## START EXTRACTED RECORDS

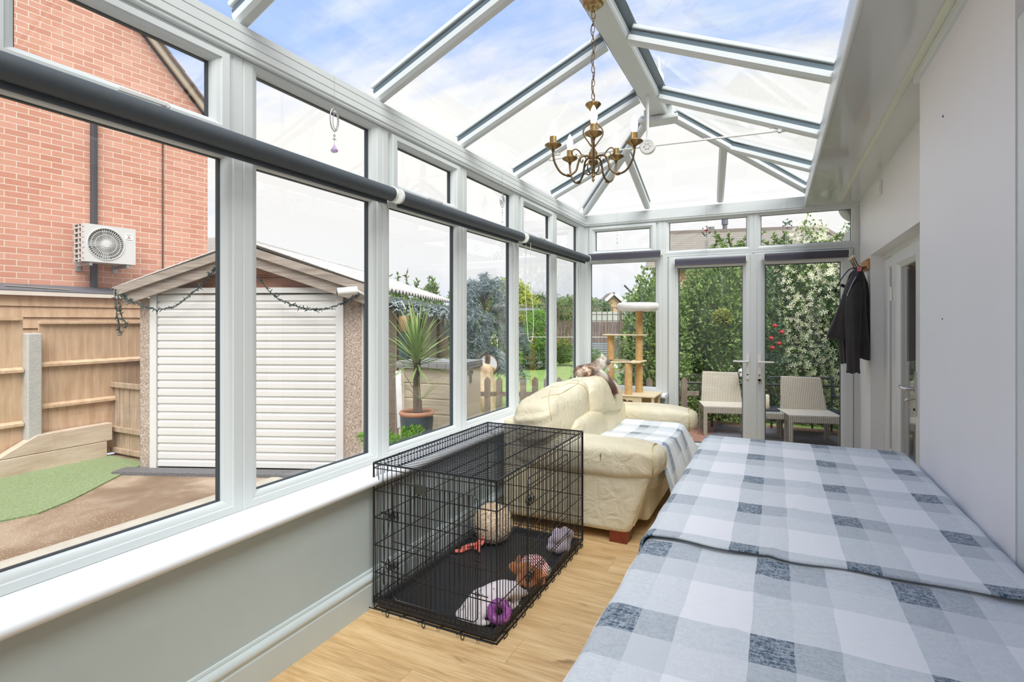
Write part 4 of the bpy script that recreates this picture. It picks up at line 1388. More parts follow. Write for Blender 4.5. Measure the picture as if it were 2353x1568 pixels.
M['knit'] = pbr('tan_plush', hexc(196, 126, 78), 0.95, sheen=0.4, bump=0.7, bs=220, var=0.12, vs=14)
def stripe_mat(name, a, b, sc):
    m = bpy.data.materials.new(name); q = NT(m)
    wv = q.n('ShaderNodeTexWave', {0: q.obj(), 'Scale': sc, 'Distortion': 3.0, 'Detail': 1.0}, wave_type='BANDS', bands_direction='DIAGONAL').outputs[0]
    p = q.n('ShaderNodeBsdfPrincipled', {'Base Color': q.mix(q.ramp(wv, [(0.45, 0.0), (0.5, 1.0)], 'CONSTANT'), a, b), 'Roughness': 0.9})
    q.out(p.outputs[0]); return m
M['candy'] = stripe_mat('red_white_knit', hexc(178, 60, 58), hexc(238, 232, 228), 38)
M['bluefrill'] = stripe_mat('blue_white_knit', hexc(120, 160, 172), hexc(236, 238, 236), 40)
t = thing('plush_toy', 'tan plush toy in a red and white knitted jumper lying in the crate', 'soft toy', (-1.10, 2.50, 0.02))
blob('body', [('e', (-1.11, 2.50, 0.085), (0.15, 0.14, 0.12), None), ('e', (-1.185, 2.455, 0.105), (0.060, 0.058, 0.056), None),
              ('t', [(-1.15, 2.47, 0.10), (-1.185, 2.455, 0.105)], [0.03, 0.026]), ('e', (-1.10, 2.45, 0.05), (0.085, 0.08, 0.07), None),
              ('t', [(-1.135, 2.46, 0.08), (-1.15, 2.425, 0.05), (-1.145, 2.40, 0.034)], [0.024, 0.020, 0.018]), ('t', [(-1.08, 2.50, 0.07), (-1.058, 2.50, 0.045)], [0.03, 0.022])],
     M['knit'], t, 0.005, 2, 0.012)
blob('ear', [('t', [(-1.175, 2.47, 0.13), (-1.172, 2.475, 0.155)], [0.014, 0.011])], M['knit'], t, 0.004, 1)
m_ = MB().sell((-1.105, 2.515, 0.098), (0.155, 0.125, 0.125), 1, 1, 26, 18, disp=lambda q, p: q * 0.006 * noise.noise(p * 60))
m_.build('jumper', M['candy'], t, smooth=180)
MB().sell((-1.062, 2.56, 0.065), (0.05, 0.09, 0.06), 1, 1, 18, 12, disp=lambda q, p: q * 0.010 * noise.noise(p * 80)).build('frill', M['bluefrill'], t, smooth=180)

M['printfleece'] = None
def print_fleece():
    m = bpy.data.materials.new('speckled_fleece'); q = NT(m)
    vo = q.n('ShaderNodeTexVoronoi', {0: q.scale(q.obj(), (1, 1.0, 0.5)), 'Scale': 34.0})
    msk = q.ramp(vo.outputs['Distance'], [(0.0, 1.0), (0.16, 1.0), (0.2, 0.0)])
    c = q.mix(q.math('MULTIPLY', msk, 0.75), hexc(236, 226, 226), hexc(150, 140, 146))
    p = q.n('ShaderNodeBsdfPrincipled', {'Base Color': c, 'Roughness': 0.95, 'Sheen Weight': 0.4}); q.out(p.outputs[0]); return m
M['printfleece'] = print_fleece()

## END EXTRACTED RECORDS
## START EXTRACTED RECORDS

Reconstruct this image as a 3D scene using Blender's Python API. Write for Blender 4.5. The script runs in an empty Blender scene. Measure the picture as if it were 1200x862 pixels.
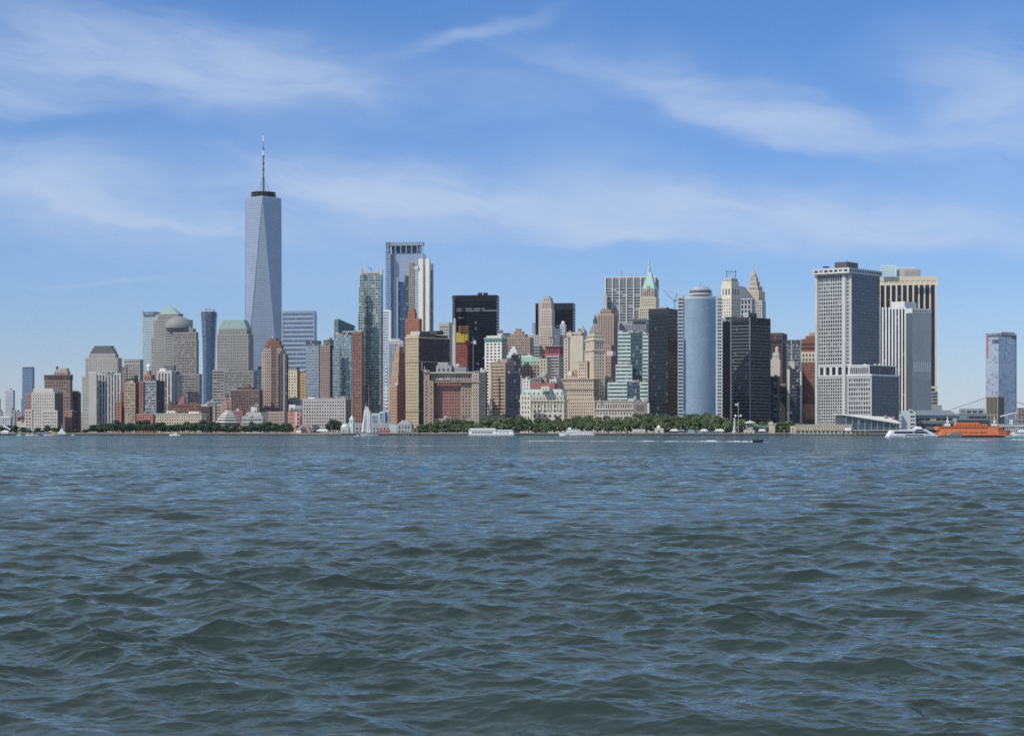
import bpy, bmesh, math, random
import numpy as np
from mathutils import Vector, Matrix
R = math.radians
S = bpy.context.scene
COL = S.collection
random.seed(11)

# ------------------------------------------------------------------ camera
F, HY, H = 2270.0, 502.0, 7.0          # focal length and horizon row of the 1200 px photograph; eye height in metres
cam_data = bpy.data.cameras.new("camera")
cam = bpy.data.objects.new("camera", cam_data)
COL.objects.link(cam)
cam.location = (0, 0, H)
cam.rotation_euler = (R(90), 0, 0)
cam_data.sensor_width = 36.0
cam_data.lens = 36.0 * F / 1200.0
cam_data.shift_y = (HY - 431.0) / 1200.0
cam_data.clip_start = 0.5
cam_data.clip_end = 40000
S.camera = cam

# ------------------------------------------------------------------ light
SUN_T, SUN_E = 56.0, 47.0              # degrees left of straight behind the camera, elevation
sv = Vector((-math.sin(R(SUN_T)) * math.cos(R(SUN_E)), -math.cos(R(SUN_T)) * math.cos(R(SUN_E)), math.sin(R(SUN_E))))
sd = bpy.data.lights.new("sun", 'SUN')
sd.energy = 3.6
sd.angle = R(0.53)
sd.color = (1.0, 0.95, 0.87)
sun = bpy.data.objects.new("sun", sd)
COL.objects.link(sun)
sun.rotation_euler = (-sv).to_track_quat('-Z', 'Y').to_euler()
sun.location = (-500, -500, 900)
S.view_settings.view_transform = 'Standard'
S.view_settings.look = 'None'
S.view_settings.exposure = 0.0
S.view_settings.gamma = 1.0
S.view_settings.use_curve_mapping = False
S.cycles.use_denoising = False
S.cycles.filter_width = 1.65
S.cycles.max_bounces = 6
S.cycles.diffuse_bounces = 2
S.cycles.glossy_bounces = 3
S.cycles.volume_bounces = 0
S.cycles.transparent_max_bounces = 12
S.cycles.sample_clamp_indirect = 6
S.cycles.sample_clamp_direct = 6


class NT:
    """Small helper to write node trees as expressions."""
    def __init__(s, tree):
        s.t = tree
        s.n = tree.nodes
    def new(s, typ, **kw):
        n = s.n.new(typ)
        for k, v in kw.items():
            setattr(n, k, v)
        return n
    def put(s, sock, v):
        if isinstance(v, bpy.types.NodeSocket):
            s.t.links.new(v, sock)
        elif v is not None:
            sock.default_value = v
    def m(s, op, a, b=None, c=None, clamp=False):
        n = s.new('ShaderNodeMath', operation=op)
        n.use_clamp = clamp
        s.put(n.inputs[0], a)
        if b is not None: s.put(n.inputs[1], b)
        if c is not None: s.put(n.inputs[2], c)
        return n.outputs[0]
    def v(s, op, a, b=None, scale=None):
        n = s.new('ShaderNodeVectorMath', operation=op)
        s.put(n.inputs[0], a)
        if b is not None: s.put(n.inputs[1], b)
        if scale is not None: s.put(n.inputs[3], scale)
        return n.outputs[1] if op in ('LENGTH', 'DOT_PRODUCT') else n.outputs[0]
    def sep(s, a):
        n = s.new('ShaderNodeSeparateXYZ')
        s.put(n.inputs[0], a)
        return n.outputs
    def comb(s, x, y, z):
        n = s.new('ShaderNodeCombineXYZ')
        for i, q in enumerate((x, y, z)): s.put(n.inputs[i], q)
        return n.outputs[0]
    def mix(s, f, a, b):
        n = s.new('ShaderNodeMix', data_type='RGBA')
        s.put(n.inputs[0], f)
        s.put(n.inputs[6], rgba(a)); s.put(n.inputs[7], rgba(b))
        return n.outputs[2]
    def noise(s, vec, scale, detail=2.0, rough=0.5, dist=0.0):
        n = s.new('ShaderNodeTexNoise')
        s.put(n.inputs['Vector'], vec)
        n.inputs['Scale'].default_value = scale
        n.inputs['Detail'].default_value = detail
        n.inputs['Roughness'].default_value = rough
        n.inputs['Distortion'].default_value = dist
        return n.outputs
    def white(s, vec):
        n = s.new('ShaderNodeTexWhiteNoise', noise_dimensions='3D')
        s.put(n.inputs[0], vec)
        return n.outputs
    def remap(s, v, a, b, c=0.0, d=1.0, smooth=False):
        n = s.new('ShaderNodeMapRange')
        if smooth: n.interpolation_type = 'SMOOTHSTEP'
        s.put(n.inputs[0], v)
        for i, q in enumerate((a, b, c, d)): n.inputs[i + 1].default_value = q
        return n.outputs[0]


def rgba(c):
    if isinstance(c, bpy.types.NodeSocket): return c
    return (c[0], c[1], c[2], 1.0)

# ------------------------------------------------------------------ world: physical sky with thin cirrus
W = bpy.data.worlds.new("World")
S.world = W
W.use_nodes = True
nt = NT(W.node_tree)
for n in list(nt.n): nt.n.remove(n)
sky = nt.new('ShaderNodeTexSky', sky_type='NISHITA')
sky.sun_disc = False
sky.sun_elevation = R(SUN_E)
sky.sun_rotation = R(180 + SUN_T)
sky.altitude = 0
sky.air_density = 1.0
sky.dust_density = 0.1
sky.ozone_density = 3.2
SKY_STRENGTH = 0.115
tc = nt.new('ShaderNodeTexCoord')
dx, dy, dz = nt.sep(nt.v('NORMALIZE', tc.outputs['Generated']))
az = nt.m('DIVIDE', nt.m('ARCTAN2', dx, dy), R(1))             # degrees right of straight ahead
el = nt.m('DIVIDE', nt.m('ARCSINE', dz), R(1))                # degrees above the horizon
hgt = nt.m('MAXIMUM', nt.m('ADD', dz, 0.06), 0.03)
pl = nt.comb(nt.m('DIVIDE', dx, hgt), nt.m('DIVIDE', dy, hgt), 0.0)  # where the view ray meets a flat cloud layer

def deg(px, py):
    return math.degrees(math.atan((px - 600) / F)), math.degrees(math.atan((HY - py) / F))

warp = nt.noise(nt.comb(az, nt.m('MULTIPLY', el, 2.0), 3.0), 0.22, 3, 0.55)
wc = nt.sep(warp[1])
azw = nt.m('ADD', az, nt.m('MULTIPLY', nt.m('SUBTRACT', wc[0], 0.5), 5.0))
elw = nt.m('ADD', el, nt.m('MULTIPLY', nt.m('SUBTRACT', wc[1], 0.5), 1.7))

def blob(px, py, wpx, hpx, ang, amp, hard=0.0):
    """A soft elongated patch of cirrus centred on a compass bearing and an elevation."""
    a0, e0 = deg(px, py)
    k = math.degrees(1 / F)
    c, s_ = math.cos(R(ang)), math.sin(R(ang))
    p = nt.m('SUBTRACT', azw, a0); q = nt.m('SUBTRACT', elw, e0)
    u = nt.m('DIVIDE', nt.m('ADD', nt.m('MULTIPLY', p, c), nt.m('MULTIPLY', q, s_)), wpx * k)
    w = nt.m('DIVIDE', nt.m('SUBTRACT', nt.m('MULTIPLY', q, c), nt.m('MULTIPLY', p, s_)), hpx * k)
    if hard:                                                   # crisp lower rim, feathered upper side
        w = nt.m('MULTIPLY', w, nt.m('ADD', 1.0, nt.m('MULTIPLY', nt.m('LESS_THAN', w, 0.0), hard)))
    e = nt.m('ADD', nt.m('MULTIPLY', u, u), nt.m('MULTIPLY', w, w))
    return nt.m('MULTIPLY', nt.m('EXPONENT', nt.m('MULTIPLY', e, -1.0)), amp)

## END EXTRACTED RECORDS

→ REQUEST
Find the string "this" in the listing and return every line that holds it.

→ ANSWER TO THE PROBLEM
Write part 4 of the bpy script that recreates this picture. It picks up at line 1388. More parts follow. Write for Blender 4.5. Measure the picture as if it were 2353x1568 pixels.
Reconstruct this image as a 3D scene using Blender's Python API. Write for Blender 4.5. The script runs in an empty Blender scene. Measure the picture as if it were 1200x862 pixels.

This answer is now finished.